Earth-shifting

Alfred Wegener

Why are there some discoverers, pioneers, adventurers, artists who are tragically heroic? Who do amazing things and are not recognised in their lifetimes? Vincent Van Gogh is one, of course, though there is also a mythology that has grown up around him and his work. Alfred Wegener’s theory of continental drift was ridiculed as preposterous when he first pronounced it and he is often characterised as someone who was ‘before his time’, though this is a somewhat simplistic explanation. Although his theory was literally earth-shifting and took some getting used to, he was also hampered by writing as a German after WWI, and just when US scientists were thinking themselves as having taken over the reins of scientific research from Europe.
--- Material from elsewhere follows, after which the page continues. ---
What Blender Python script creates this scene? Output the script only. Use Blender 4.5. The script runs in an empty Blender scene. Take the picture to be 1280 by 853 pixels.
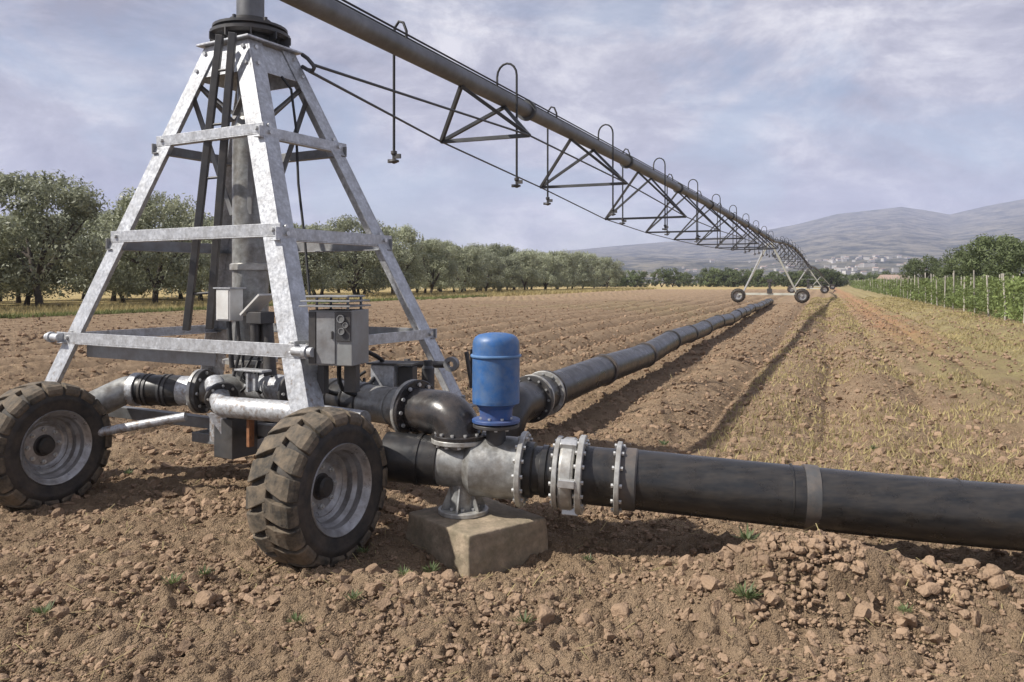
import bpy, math, random
import numpy as np
from mathutils import Vector, Matrix

random.seed(7); rng = np.random.default_rng(7)
S = bpy.context.scene; COL = S.collection
R = math.radians; PI = math.pi

# ------------------------------------------------------------------ camera, sky, sun, exposure
H, F, HV = 1.65, 1000.0, 352.0
cam = bpy.data.cameras.new('camera'); camo = bpy.data.objects.new('camera', cam); COL.objects.link(camo)
camo.location = (0, 0, H); camo.rotation_euler = (R(90), 0, 0)
cam.sensor_width = 36; cam.lens = 36 * F / 1280.0
cam.shift_y = -(426.5 - HV) / 1280.0
cam.clip_start = .05; cam.clip_end = 30000
S.camera = camo

SUN = Vector((-.74, -.22, .78)).normalized()          # towards the sun
world = bpy.data.worlds.new('World'); S.world = world; world.use_nodes = True
nt = world.node_tree; N = nt.nodes; N.clear(); LK = nt.links
out = N.new('ShaderNodeOutputWorld'); bg = N.new('ShaderNodeBackground'); bg.inputs[1].default_value = .094
sky = N.new('ShaderNodeTexSky'); sky.sky_type = 'NISHITA'; sky.sun_disc = False
sky.sun_elevation = math.asin(SUN.z); sky.sun_rotation = math.atan2(SUN.x, SUN.y)
tc = N.new('ShaderNodeTexCoord'); mp = N.new('ShaderNodeMapping'); mp.inputs['Scale'].default_value = (1.0, 1.0, 2.2)
LK.new(tc.outputs['Generated'], mp.inputs[0])
n1 = N.new('ShaderNodeTexNoise'); n1.inputs['Scale'].default_value = 3.2; n1.inputs['Detail'].default_value = 9; n1.inputs['Roughness'].default_value = .58; n1.inputs['Distortion'].default_value = .5
n2 = N.new('ShaderNodeTexNoise'); n2.inputs['Scale'].default_value = 5.0; n2.inputs['Detail'].default_value = 8; n2.inputs['Roughness'].default_value = .68; n2.inputs['Distortion'].default_value = .3
for n in (n1, n2): LK.new(mp.outputs[0], n.inputs['Vector'])
cr = N.new('ShaderNodeValToRGB')                     # cloud cover: 1 = cloud, 0 = open blue
cr.color_ramp.elements[0].position = .40; cr.color_ramp.elements[0].color = (.42, .42, .42, 1)
cr.color_ramp.elements[1].position = .54; cr.color_ramp.elements[1].color = (1, 1, 1, 1)
LK.new(n1.outputs[0], cr.inputs[0])
cc = N.new('ShaderNodeValToRGB')                     # cloud colour, dark bellies to pale tops
cc.color_ramp.elements[0].position = .35; cc.color_ramp.elements[0].color = (.265, .27, .345, 1)
cc.color_ramp.elements[1].position = .64; cc.color_ramp.elements[1].color = (.70, .69, .73, 1)
e = cc.color_ramp.elements.new(.5); e.color = (.43, .43, .505, 1)
LK.new(n2.outputs[0], cc.inputs[0])
sc_ = N.new('ShaderNodeVectorMath'); sc_.operation = 'SCALE'; sc_.inputs['Scale'].default_value = 9.9
LK.new(cc.outputs[0], sc_.inputs[0])
mx = N.new('ShaderNodeMix'); mx.data_type = 'RGBA'
LK.new(cr.outputs[0], mx.inputs['Factor']); LK.new(sky.outputs[0], mx.inputs[6]); LK.new(sc_.outputs[0], mx.inputs[7])
LK.new(mx.outputs[2], bg.inputs[0]); LK.new(bg.outputs[0], out.inputs[0])

sun = bpy.data.lights.new('sun', 'SUN'); sun.energy = 5.0; sun.angle = R(1.0); sun.color = (1, .95, .87)
suno = bpy.data.objects.new('sun', sun); COL.objects.link(suno)
suno.rotation_euler = SUN.to_track_quat('Z', 'Y').to_euler()
S.view_settings.view_transform = 'Standard'; S.view_settings.look = 'None'
S.view_settings.exposure = 0.34; S.view_settings.gamma = 1.0; S.view_settings.use_curve_mapping = False
S.cycles.max_bounces = 5; S.cycles.diffuse_bounces = 3; S.cycles.volume_bounces = 1
S.cycles.transparent_max_bounces = 4

# ------------------------------------------------------------------ helpers
def at(u, v, d): return Vector(((u - 640) / F * d, d, H - (v - HV) / F * d))     # a photo pixel at a distance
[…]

Wegener’s story is outlined in one of the four sections of James Lawrence Powell’s new Four Revolutions in the Earth Sciences. (His story is also told in various other publications including the latest from Martin Rudwick, Earth’s Deep History.) The other ‘revolutions’ that Powell suggests were first ridiculed and then accepted are the dating of rocks and the Earth, the origin and composition of the moon and climate change (the last one making the book more than simply a work of history). But for me it is Wegener’s story that is the most intriguing, partly because of the lack of recognition he received for his pioneering work. (He died in 1930 on a research trip to Greenland.) Wegener himself was modest about his grand claims, but it was the fact that he was a meteorologist as well as a geologist that helped him develop his theory, highlighting the importance of cross-disciplinary study. He realised that the evidence in the rocks for vast climactic changes in continents could be explained if the continents had travelled from where they are now. The earth has experienced times of relative cold and warmth, but that did not adequately explain tropical plant fossils in Antarctica or glacial evidence in India. Eventually, Wegener’s theory was championed by others, while Americans continued to resist, and evidence, such as the unmistakable stretch-marks across the mid-Atlantic ridge, proved him right. But long after he had exited the scene.